マイアミ:僕はテレビ業界って、銀行員さんとか商社マンとか、そういうちゃんとした仕事ができない人たちが、知恵とかくだらないことをかき集めて、みんなでワッショイワッショイやる世界だと思ってやってきたので、いい意味でルーズなのも好きなんですが、それが時代と合わなくなってきたんだろうなと。テレビが許されてきたノリが、世の中的に許されなくなってしまったので、それはテレビが好きで入った人は歯がゆい思いをしながらみんなやってるんだろうなと思います。この状況で、今の若い子たちが「テレビでとにかく面白いことをやって、絶対自分の番組を当ててやるんだ」って思えるのかな、そこを目指せなかったらかわいそうだなと思いますね。一方で、与えられたルールの中で戦っているのは、カッコいいなとも思います。テレビマンって、規制が取り払われたらみんな止まらないと思うんですよ(笑)。でも、その中で戦うこともファイターとしては正しい選択なのかなと思う部分があります。

――なるほど。

マイアミ:だからこの前、木月さんがやってた『バチくるオードリー』が面白かったんですよ。あの若林(正恭)さんがあんなに泣くこと(※1)があるのか!って、久しぶりに“事件”だなと思いましたよ(笑)。最近のテレビって、“事件”が起こらなくて、想像の範囲内で「よくできました」の編集ばかりじゃないですか。だから、「どうしちゃったの? 何? 何?」っていうのを、深夜とかにゴロゴロ作ってほしいんですけどね。

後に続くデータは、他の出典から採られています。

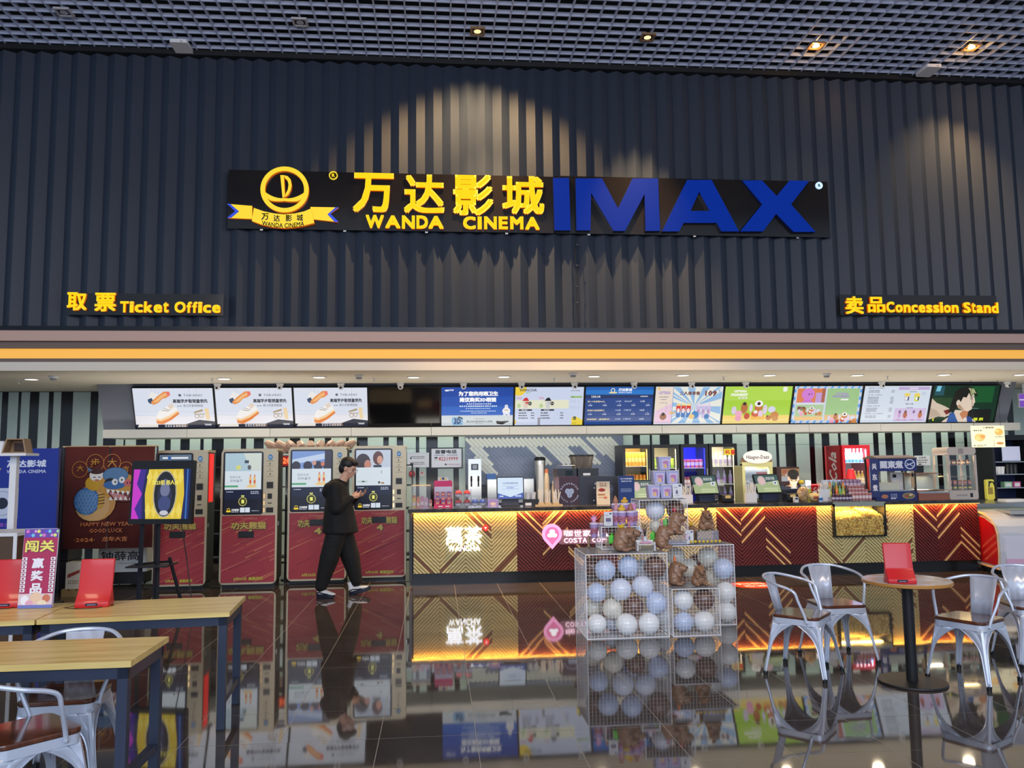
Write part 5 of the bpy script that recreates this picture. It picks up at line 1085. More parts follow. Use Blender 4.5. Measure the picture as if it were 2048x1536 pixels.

(※1)…「ピュアな芸人が作詞したラブソングをプロのミュージシャンが作曲したらバチーンときそう!」企画で、ザ・マミィの酒井貴士が作詞したものを関取花が作曲して歌うと、酒井だけでなく若林も号泣した。

三谷:僕は「若林、号泣」って話題になってたので、何だろうなと思って見たら、めっちゃいい歌が流れてきて、若林さんもザ・マミィの酒井さんも号泣してるっていう(笑)

マイアミ:衝撃でしたよね(笑)

三谷:でもそれが、違法の切り抜き動画で流れてたんですよ。だから、テレビ局が自分で出せればいいのになと思うんです。あれをフジテレビが切り抜いて出したら、普通に100万再生くらいいくんだろうなと思いますもん。

木月:一瞬で違法動画が回っちゃいますからね。あれは最初、ミニコーナーくらいのつもりで撮ってたんですけど、めちゃくちゃ撮れ高が良かったから、これだけでいけるなってなったんです。自由度のある番組だからこそできたんですけど、偶然なんですよね。